** begin **

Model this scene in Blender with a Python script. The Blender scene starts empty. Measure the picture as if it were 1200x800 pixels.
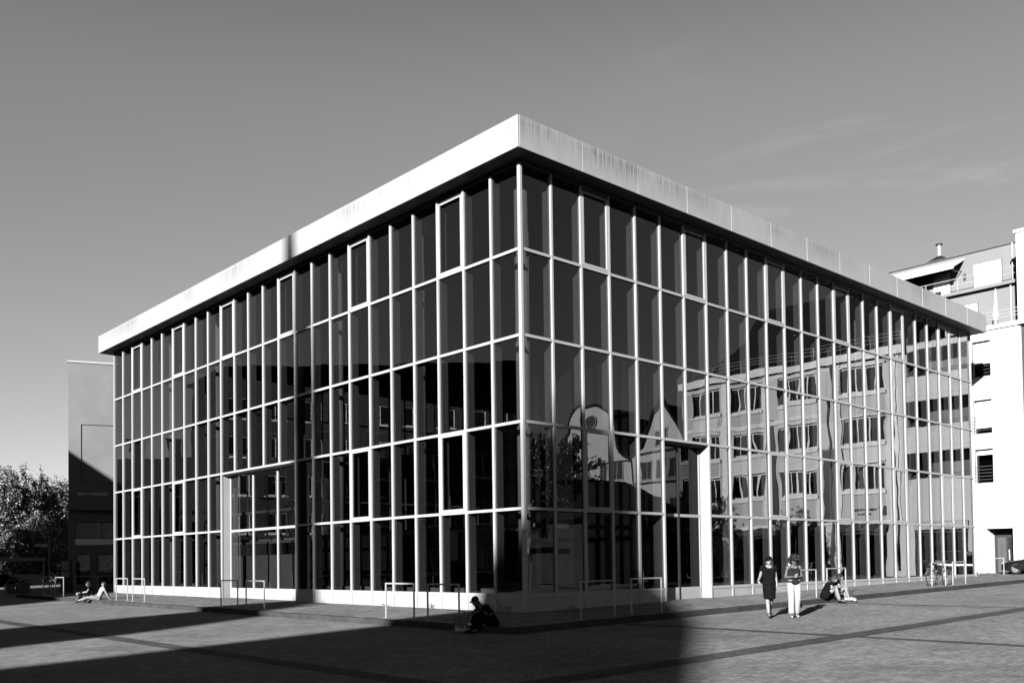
import bpy, bmesh, math, random
import numpy as np
from mathutils import Vector, Matrix
random.seed(7); rng = np.random.default_rng(7)
D = bpy.data; SC = bpy.context.scene; COL = SC.collection
R = math.radians
PI = math.pi

# ------------------------------------------------------------------ basics
ROOT_OFF = {}
def tag(o, label=None, cat=None, group=None, kind=None):
    if label: o['label'] = label
    if cat: o['category'] = cat
    if group: o['group'] = group
    if kind: o['kind'] = kind
    return o

def thing(name, label, cat, loc=(0, 0, 0), rotz=0.0, group=None):
    o = D.objects.new(name, None); COL.objects.link(o)
    o.location = loc; o.rotation_euler = (0, 0, rotz); o.empty_display_size = .2
    ROOT_OFF[o.name] = Vector(loc) if rotz == 0.0 else None
    return tag(o, label, cat, group)

def copy_tree(o, parent=None):
    c = o.copy(); COL.objects.link(c)
    if parent is not None: c.parent = parent
    for ch in list(o.children): copy_tree(ch, c)
    return c

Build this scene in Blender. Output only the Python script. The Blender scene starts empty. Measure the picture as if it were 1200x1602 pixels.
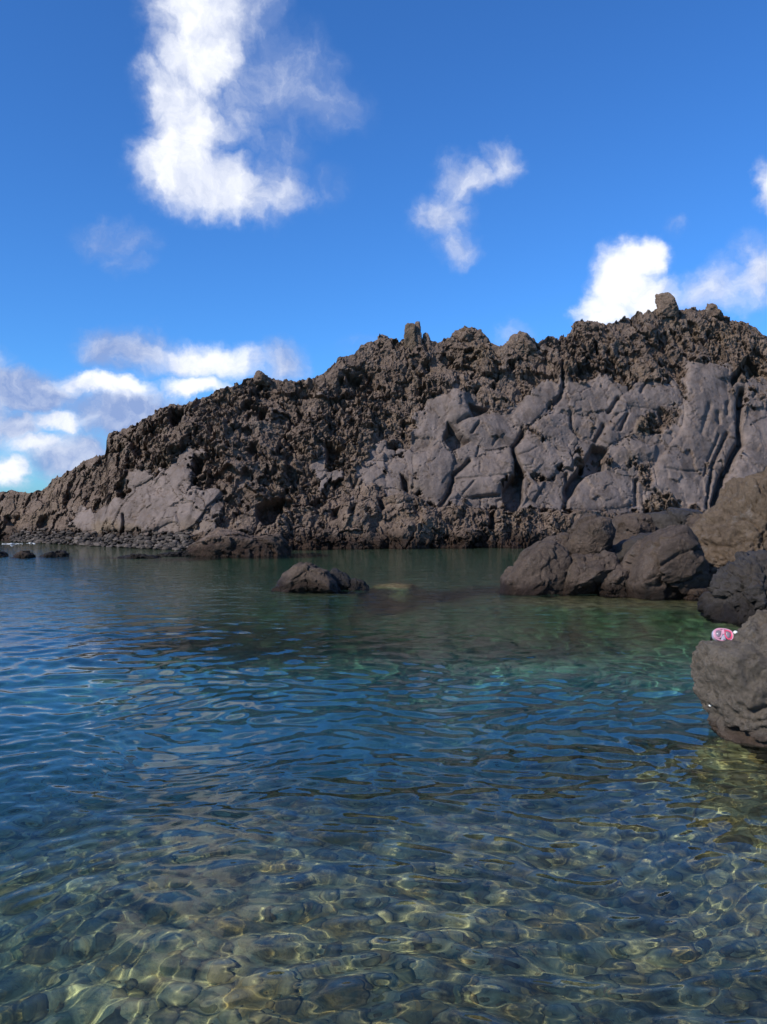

** end **

> [WHAT TO DO]: Each record above is to be restated exactly, with its pictures removed from the copy.

> [RESULT FOR THIS TASK]:
Model this scene in Blender with a Python script. The Blender scene starts empty. Measure the picture as if it were 1200x800 pixels.
import bpy, bmesh, math, random
import numpy as np
from mathutils import Vector, Matrix
random.seed(7); rng = np.random.default_rng(7)
D = bpy.data; SC = bpy.context.scene; COL = SC.collection
R = math.radians
PI = math.pi

# ------------------------------------------------------------------ basics
ROOT_OFF = {}
def tag(o, label=None, cat=None, group=None, kind=None):
    if label: o['label'] = label
    if cat: o['category'] = cat
    if group: o['group'] = group
    if kind: o['kind'] = kind
    return o

def thing(name, label, cat, loc=(0, 0, 0), rotz=0.0, group=None):
    o = D.objects.new(name, None); COL.objects.link(o)
    o.location = loc; o.rotation_euler = (0, 0, rotz); o.empty_display_size = .2
    ROOT_OFF[o.name] = Vector(loc) if rotz == 0.0 else None
    return tag(o, label, cat, group)

def copy_tree(o, parent=None):
    c = o.copy(); COL.objects.link(c)
    if parent is not None: c.parent = parent
    for ch in list(o.children): copy_tree(ch, c)
    return c

Build this scene in Blender. Output only the Python script. The Blender scene starts empty. Measure the picture as if it were 1200x1602 pixels.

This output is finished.